- [Data for processing]:
☆ ☆ ☆ ☆ ☆

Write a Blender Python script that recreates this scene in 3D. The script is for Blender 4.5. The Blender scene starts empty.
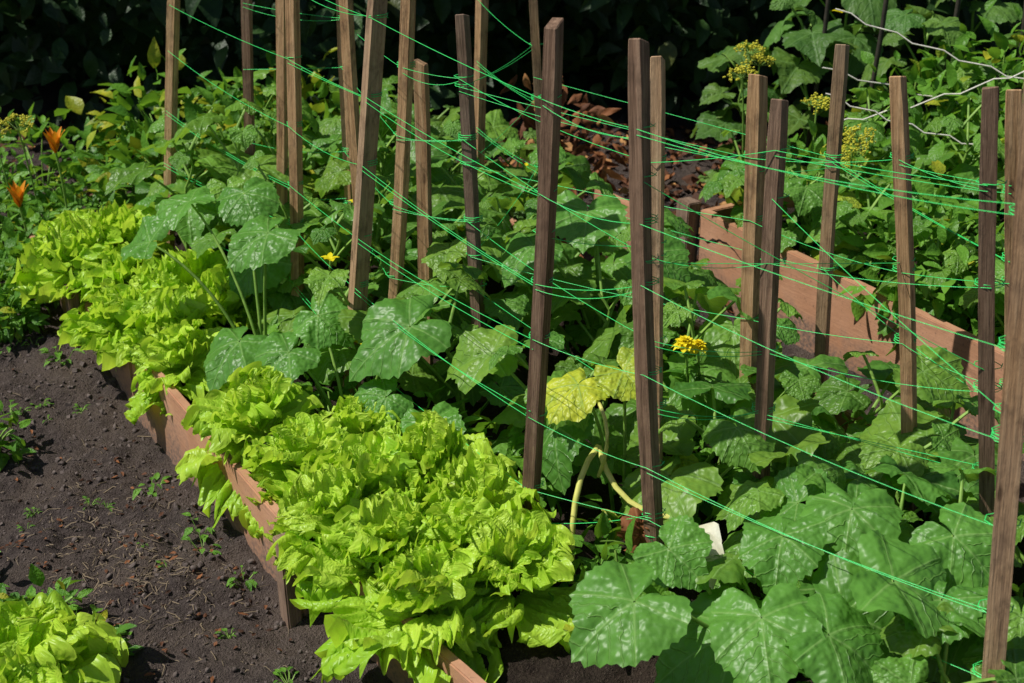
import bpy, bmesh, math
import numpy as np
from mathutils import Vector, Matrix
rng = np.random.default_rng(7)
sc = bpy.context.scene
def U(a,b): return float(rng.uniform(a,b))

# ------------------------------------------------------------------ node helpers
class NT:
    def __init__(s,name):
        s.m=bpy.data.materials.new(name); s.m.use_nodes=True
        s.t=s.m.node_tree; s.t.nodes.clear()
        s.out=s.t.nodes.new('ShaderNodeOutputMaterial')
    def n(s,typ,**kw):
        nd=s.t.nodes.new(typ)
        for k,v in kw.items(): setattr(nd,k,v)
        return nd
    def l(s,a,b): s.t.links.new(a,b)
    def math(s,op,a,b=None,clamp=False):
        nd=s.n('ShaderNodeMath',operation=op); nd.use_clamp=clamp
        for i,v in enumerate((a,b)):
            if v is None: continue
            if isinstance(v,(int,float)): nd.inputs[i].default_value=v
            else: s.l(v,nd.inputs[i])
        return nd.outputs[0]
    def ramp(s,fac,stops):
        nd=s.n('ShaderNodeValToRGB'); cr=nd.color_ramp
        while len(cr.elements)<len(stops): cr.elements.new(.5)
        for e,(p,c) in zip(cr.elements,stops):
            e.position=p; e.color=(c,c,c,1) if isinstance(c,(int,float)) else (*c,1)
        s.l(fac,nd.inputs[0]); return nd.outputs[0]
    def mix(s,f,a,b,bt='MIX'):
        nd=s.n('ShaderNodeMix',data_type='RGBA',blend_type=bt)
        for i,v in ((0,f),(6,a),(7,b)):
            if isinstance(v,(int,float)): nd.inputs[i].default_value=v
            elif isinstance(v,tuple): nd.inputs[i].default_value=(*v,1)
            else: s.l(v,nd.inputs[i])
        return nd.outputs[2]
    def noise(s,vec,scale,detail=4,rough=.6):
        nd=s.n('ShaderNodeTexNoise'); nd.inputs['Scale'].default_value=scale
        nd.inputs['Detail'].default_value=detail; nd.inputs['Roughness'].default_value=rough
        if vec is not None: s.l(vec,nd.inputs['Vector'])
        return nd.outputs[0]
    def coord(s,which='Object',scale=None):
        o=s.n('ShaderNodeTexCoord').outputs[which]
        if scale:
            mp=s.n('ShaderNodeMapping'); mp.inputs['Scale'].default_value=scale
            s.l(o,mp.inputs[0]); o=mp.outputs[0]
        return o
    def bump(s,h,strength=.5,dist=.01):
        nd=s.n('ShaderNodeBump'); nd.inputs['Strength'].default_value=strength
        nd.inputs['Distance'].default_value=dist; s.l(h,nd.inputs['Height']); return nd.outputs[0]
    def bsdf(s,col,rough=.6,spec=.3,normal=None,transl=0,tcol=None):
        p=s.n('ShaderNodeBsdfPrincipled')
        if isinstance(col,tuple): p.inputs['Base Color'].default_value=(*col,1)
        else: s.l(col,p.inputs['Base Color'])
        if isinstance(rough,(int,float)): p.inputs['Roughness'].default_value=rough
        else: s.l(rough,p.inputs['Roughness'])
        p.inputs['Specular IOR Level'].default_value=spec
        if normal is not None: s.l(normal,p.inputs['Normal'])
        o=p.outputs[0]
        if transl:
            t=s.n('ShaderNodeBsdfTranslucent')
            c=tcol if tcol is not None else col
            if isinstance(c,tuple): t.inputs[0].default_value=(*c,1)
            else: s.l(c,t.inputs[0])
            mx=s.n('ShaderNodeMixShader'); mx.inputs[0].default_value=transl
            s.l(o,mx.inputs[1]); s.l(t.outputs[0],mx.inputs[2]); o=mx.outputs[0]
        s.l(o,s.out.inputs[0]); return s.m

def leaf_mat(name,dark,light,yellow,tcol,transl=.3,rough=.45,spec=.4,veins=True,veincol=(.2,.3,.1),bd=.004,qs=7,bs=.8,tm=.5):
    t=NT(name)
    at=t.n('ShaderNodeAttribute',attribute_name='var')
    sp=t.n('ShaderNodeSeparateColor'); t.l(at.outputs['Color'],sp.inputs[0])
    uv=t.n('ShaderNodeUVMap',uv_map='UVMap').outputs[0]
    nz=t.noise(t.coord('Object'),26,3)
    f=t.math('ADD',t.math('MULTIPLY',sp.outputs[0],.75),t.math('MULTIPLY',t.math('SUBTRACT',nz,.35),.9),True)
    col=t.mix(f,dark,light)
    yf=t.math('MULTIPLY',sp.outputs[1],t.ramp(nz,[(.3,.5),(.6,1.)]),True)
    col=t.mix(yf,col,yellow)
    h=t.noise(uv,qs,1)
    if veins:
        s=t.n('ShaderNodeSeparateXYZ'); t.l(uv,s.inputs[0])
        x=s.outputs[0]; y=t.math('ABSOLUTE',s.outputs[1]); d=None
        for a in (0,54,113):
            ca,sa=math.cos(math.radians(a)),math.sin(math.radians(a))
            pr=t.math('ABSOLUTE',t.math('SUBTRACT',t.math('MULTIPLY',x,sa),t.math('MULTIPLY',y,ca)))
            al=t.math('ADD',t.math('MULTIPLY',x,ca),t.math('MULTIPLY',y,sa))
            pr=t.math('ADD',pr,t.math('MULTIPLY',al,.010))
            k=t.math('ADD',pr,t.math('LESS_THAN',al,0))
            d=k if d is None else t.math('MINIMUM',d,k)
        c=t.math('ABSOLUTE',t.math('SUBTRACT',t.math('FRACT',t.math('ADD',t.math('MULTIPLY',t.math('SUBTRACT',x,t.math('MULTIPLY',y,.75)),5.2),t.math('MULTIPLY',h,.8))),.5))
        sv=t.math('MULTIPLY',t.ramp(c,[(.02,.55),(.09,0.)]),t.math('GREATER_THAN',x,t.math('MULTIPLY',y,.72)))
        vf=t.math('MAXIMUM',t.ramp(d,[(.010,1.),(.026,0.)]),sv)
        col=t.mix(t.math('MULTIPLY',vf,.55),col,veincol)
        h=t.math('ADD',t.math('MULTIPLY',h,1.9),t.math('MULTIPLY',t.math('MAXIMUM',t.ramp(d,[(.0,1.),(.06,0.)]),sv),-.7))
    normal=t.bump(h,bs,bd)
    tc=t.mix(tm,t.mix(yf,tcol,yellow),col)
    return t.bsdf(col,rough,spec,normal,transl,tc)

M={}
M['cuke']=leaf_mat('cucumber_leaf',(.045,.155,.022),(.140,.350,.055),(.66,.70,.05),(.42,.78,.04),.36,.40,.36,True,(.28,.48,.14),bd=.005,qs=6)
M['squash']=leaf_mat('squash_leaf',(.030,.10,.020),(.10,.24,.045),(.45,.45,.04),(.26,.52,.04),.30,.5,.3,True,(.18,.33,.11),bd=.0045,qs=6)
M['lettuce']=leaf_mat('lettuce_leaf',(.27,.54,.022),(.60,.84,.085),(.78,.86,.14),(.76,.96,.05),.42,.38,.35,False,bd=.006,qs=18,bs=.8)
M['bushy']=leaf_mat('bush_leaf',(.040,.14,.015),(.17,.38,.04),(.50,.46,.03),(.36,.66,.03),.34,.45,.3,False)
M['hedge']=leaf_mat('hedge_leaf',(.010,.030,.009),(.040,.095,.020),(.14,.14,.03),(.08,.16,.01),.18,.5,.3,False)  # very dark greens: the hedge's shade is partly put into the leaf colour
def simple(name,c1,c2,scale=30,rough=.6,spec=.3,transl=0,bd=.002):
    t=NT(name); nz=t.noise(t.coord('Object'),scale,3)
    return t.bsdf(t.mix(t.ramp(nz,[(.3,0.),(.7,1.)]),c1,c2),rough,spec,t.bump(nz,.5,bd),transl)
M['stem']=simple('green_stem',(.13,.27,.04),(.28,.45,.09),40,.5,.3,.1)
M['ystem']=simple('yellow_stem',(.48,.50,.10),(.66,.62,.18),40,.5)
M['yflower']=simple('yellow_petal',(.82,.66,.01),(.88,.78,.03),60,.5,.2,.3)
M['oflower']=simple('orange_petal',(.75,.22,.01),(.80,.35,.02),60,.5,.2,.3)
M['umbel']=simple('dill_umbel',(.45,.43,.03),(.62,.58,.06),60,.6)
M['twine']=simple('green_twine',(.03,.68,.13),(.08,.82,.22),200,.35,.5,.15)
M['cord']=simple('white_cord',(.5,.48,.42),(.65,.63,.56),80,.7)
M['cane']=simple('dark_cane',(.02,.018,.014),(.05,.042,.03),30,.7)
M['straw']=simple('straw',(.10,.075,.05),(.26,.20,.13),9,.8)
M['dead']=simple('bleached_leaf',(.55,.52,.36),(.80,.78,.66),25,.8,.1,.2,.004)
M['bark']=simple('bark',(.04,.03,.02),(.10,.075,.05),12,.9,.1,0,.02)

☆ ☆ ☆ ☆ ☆

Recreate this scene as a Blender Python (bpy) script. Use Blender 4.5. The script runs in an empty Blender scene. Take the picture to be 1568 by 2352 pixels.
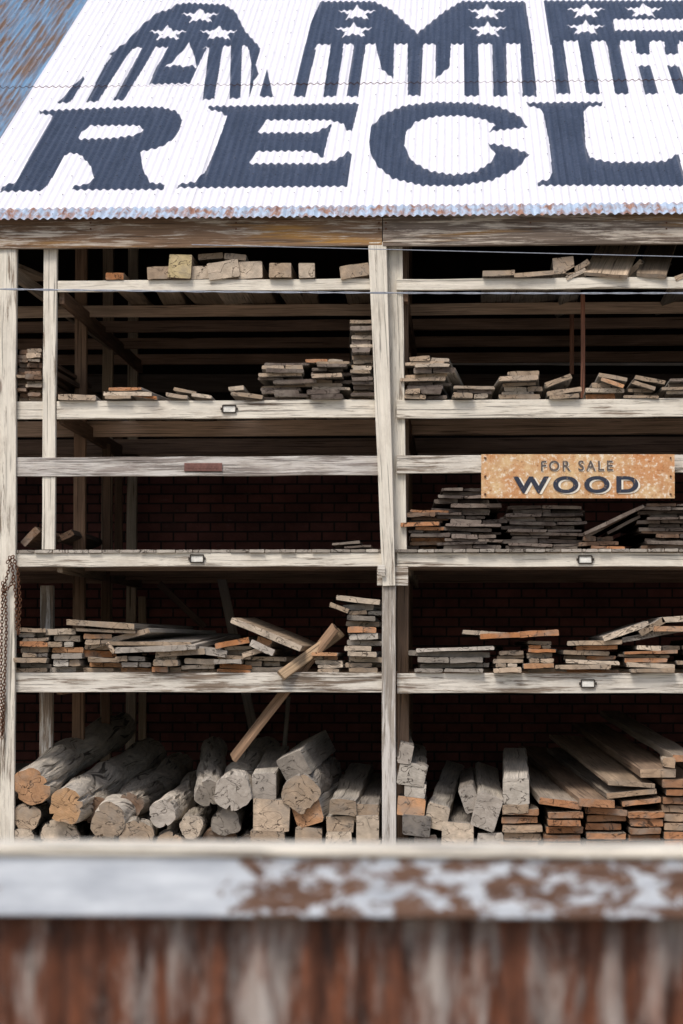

☆ ☆ ☆ ☆ ☆

- [What you are asked to do]:
In the listing above, find the line with "Write a Blender" and the line with "def U(a,b): return float(rng.uniform(a,b))". Set down both and every line between them, minus the pictures.

- [Final result]:
Write a Blender Python script that recreates this scene in 3D. The script is for Blender 4.5. The Blender scene starts empty.
import bpy, bmesh, math
import numpy as np
from mathutils import Vector, Matrix
rng = np.random.default_rng(7)
sc = bpy.context.scene
def U(a,b): return float(rng.uniform(a,b))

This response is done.